_Data:_
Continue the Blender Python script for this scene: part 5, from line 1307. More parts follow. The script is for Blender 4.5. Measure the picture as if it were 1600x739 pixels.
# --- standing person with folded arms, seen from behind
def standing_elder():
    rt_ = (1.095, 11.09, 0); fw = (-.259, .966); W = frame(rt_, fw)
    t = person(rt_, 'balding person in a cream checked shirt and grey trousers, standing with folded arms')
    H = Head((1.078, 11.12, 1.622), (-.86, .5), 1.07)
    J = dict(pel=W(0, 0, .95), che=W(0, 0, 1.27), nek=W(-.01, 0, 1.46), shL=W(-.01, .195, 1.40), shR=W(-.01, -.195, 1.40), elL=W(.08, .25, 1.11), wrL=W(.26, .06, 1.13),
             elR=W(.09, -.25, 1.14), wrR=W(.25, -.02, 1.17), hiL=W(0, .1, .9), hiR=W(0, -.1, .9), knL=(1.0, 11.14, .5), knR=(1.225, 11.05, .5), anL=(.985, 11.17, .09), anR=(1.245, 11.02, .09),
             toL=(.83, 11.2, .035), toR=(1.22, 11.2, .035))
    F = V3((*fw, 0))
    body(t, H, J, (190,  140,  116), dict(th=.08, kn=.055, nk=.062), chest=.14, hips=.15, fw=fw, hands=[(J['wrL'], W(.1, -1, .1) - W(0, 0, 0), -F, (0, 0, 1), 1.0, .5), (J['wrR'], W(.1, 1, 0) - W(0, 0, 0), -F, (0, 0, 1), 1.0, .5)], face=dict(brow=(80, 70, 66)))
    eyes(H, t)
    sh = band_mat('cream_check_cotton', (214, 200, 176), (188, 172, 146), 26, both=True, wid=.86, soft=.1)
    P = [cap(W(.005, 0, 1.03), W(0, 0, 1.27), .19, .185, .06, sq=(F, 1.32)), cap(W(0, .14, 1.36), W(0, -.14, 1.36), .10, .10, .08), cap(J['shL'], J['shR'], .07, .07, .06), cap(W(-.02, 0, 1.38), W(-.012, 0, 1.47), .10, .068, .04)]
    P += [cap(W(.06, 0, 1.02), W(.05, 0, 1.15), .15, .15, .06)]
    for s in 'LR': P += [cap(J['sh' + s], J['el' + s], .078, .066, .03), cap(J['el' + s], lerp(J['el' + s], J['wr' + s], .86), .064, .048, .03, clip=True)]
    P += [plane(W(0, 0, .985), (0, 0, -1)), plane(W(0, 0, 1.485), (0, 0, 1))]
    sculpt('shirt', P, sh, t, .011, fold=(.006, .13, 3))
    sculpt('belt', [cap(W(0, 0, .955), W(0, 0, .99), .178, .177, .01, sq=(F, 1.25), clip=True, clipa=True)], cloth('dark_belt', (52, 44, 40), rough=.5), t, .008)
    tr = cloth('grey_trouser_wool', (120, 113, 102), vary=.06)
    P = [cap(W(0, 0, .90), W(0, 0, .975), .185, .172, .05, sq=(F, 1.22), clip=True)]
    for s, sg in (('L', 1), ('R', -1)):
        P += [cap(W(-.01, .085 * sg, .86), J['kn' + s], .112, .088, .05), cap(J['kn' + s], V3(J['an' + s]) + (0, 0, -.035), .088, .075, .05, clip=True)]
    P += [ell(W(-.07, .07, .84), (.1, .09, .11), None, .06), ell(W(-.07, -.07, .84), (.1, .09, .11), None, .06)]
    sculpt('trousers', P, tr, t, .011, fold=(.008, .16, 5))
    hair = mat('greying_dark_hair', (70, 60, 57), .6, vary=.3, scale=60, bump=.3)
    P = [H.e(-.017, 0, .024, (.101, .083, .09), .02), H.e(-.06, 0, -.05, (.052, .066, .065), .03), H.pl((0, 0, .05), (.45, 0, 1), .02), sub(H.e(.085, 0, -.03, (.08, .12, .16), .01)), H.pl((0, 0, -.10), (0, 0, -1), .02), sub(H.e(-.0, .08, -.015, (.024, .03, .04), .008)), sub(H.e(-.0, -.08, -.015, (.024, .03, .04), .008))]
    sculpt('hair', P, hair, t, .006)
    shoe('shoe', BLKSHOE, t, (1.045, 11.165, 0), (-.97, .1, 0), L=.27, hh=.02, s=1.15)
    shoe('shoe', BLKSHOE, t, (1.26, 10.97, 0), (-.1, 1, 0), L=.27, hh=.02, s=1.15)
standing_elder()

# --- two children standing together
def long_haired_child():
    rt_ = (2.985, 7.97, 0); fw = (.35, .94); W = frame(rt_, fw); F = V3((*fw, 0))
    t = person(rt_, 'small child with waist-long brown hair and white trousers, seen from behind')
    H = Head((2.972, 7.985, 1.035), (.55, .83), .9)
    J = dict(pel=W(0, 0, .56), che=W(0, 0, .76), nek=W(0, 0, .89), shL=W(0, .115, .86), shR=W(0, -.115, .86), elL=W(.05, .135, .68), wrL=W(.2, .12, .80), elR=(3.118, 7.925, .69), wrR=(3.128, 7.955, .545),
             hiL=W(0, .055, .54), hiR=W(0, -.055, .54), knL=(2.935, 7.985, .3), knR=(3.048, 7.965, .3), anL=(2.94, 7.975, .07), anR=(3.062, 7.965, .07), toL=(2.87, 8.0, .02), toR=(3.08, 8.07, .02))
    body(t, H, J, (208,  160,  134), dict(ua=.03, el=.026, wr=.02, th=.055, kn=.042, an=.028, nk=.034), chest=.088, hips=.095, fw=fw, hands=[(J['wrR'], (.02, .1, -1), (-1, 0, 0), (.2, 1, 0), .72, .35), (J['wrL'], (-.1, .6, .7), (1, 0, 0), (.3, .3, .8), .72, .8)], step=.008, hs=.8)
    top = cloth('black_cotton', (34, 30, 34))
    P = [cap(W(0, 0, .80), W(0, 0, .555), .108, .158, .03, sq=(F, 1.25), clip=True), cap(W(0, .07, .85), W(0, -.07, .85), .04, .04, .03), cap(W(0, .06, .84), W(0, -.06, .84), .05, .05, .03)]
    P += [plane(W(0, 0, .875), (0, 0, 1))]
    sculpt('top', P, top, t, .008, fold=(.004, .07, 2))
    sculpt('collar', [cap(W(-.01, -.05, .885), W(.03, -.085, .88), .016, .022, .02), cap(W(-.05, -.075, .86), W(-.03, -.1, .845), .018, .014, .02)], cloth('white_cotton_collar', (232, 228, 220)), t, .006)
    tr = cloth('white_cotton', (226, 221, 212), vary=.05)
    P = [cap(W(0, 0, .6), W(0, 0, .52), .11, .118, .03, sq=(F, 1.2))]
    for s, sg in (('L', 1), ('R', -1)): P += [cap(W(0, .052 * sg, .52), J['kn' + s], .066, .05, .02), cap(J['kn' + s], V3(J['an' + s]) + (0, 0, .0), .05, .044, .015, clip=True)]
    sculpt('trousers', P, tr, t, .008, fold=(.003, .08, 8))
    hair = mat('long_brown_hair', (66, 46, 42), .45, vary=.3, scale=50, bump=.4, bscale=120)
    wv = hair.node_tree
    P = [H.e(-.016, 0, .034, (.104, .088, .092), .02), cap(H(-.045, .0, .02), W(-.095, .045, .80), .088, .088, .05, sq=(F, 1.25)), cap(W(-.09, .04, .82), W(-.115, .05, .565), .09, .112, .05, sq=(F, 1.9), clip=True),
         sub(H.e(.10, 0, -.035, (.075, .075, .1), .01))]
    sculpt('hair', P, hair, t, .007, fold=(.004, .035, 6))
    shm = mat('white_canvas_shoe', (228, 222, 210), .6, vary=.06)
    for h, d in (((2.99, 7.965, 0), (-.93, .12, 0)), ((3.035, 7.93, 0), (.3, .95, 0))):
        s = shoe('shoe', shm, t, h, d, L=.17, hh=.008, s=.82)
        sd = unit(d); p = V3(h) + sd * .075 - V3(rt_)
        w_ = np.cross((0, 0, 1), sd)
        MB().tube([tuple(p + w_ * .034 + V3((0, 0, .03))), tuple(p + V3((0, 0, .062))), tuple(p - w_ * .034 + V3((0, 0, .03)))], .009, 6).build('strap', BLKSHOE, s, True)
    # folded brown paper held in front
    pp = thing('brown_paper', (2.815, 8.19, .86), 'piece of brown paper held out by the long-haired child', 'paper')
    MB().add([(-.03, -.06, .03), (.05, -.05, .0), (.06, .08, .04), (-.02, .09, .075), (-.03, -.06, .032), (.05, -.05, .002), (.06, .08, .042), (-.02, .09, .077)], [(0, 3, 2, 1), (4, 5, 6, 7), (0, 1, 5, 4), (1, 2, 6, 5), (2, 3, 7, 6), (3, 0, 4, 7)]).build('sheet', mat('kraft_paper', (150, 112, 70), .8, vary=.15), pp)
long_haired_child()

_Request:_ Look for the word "from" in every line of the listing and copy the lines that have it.

_Final answer:_
Continue the Blender Python script for this scene: part 5, from line 1307. More parts follow. The script is for Blender 4.5. Measure the picture as if it were 1600x739 pixels.
# --- standing person with folded arms, seen from behind
    t = person(rt_, 'small child with waist-long brown hair and white trousers, seen from behind')